Count Cease among those strongly approving of the Sox’ switch to Ethan Katz as pitching coach this season.

“He’s incredible,” Cease said.

That’s a lofty compliment.

“Well, look at the results he’s produced,” Cease said. “Look what he’s done with Lucas, look what he’s done with me. Carlos [Rodon] is on another planet right now. He’s a good coach.”

Giolito summoned Katz, his pitching coach in high school, as a source outside the organization after he struggled in 2018 and credited Katz with his turnaround. The Sox hired Katz after longtime pitching coach Don Cooper was not retained.

Star gazing

With Phase 1 of All-Star Game voting concluding Thursday, catcher Yasmani Grandal is second, and first baseman Jose Abreu and Yoan Moncada are third at their positions among American League vote getters. The top three at each position (top nine outfielders) in each league advance to the second phase of the voting, which determine the starters for the game at Coors Field in Denver.

Streaky Crochet

After recording 13 consecutive appearances without allowing an earned run, rookie left-hander Garrett Crochet has been scored on in his last three, taking a loss in Houston Friday and blowing a lead to the Pirates Tuesday.

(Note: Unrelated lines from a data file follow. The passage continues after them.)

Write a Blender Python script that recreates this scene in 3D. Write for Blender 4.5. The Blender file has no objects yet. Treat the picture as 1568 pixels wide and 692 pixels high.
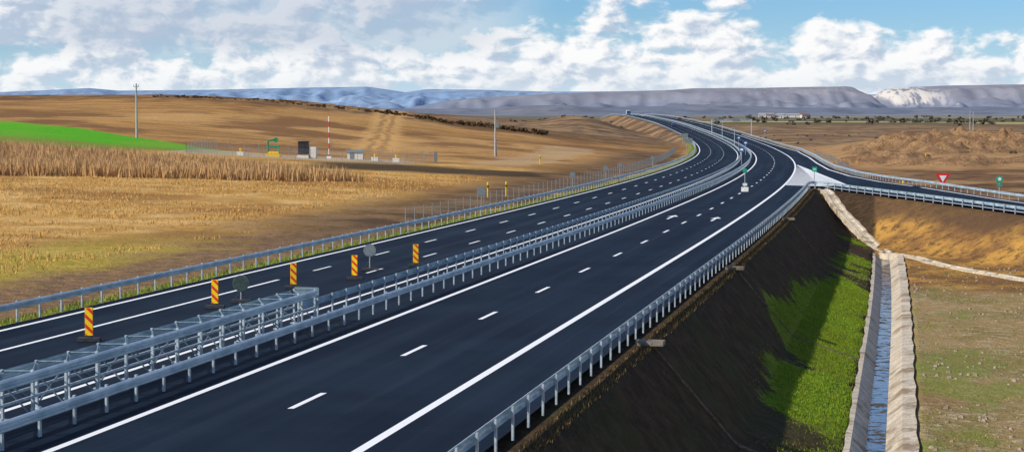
import bpy, math, random
import numpy as np
from mathutils import Vector
random.seed(7); rng=np.random.default_rng(7)
scene=bpy.context.scene
scene.view_settings.view_transform='Standard'
scene.view_settings.look='None'
scene.view_settings.exposure=0

# ------------------------------------------------------------------ alignment
TY=np.arange(-100,16001,5.0)
SK=np.interp(TY,[-100,110,200,280,350,475,600,725,900,1300,16000],
             [.2127,.2127,.195,.168,.143,.106,.067,.035,.010,.012,.02])
TD=np.concatenate([[0],np.cumsum((SK[1:]+SK[:-1])*.5*5.0)])
TD=TD-np.interp(44.36,TY,TD)-7.5
TC=np.cos(np.arctan(SK))
zr_raw=np.interp(TY,[-100,480,600,725,900,1100,1290,1400,1700,3000,5000,16000],
                 [0,0,1.0,3.1,7.0,10.3,12.2,12.2,8.5,15,25,25])
k=np.ones(21)/21
TZ=np.convolve(np.pad(zr_raw,10,mode='edge'),k,'valid')
TZ[TY<430]=0
def D(Y): return np.interp(Y,TY,TD)
def C(Y): return np.interp(Y,TY,TC)
def ZR(Y): return np.interp(Y,TY,TZ)
def ang(Y): return -math.atan(float(np.interp(Y,TY,SK)))
def pos(o,Y,z=0.0):
    return (float(D(Y)+o/C(Y)),float(Y),float(ZR(Y)+z))
def RN(Y): return np.interp(Y,[90,110,140,176,200,222],[76,70,60,49.4,42.5,36.6])
def RF(Y): return np.interp(Y,[90,110,140,176,198,222,240,265,300,345,400,475,600,725],
                            [86,79.5,69.5,58.5,53.5,50.5,49.6,50.2,53.2,58.8,66.2,75.4,84.2,90.2])
def RZ(Y): return np.interp(Y,[90,110,140,176,198,222],[-3.2,-2.8,-2.0,-1.0,-.45,0])
def edge_off(Y):
    Y=np.asarray(Y,float)
    far=(RF(Y)-D(Y))*C(Y)
    return np.where(Y<222,7.0,np.where(Y<725,far,7.0))

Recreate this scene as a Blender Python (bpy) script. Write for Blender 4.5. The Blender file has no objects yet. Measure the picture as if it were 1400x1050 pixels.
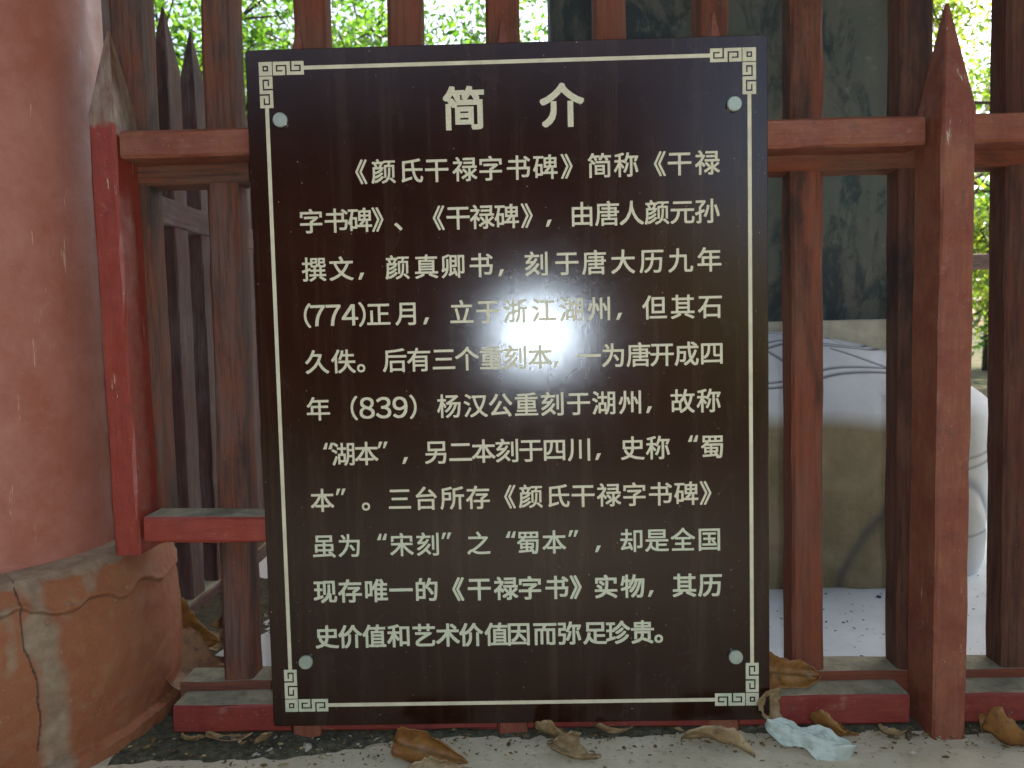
import bpy, math, random
from mathutils import Vector, Matrix, noise

random.seed(11)
S = bpy.context.scene
COL = S.collection

# ------------------------------------------------------------------ camera
def look(loc, yaw, pitch, roll):
    f = Vector((-math.sin(yaw) * math.cos(pitch), math.cos(yaw) * math.cos(pitch), -math.sin(pitch)))
    r0 = Vector((math.cos(yaw), math.sin(yaw), 0)); d0 = f.cross(r0)
    r = r0 * math.cos(roll) + d0 * math.sin(roll); d = d0 * math.cos(roll) - r0 * math.sin(roll)
    m = Matrix((r, -d, -f)).transposed().to_4x4(); m.translation = Vector(loc)
    return m
cd = bpy.data.cameras.new('camera'); cam = bpy.data.objects.new('camera', cd); COL.objects.link(cam)
cam.matrix_world = look((0.0278, -1.4181, 0.7343), 0.0201, 0.0620, 0.0233)
cd.sensor_width = 36.0; cd.lens = 1100 / 1400 * 36; cd.clip_start = 0.05; cd.clip_end = 500
cd.dof.use_dof = True; cd.dof.focus_distance = 1.42; cd.dof.aperture_fstop = 6.5
S.camera = cam

# ------------------------------------------------------------------ light
SUN_EL, SUN_AZ = math.radians(52), math.radians(38)     # azimuth from +y towards +x
w = bpy.data.worlds.new('World'); S.world = w; w.use_nodes = True
nt = w.node_tree; bg = nt.nodes['Background']
sky = nt.nodes.new('ShaderNodeTexSky'); sky.sky_type = 'NISHITA'; sky.sun_disc = False
sky.sun_elevation = SUN_EL; sky.sun_rotation = SUN_AZ; sky.dust_density = 4.0; sky.ozone_density = 0.2; sky.air_density = 0.9
nt.links.new(sky.outputs[0], bg.inputs[0]); bg.inputs[1].default_value = 0.15
sl = bpy.data.lights.new('sun', 'SUN'); sl.energy = 5.0; sl.angle = math.radians(0.55); sl.color = (1.0, 0.94, 0.84)
so = bpy.data.objects.new('sun', sl); COL.objects.link(so)
sd = Vector((math.sin(SUN_AZ) * math.cos(SUN_EL), math.cos(SUN_AZ) * math.cos(SUN_EL), math.sin(SUN_EL)))
so.rotation_euler = sd.to_track_quat('Z', 'Y').to_euler(); so.location = (4, 6, 8)
# the photographer's flash, whose mirror image shows in the glossy panel
fl = bpy.data.lights.new('camera_flash', 'POINT'); fl.energy = 12; fl.color = (0.74, 0.87, 1.0); fl.shadow_soft_size = 0.014
fo = bpy.data.objects.new('camera_flash', fl); COL.objects.link(fo); fo.location = (0.066, -1.40, 0.737)
S.view_settings.view_transform = 'Standard'; S.view_settings.look = 'None'
S.view_settings.exposure = 1.8; S.view_settings.gamma = 1.0
S.view_settings.use_curve_mapping = False
S.cycles.use_denoising = True
S.cycles.max_bounces = 8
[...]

The big hits in those two games were on sliders. All four batters he faced against the Pirates singled.

“It all starts with getting ahead and staying ahead in the count,” Crochet said. “[On Tuesday] I got behind to the first batter, next pitch single. And then when I was ahead, I wasn’t treating the count like I was ahead. Like the slider to [Erik] Gonzalez, I kind of babied it in there.”

It’s a good pitch in his arsenal, and Crochet said he needs to throw it with more conviction.

Crochet is being groomed to be a starter, something he wants badly.

“He’s feeling the immediate pressure of of coming in as a reliever there is nothing quite like being thrown in middle of key situation,” manager Tony La Russa said.

A first for Gonzalez

Left fielder Luis Gonzalez, called up after Adam Engel went back on the injured list Tuesday, doubled to left his first time up and scored.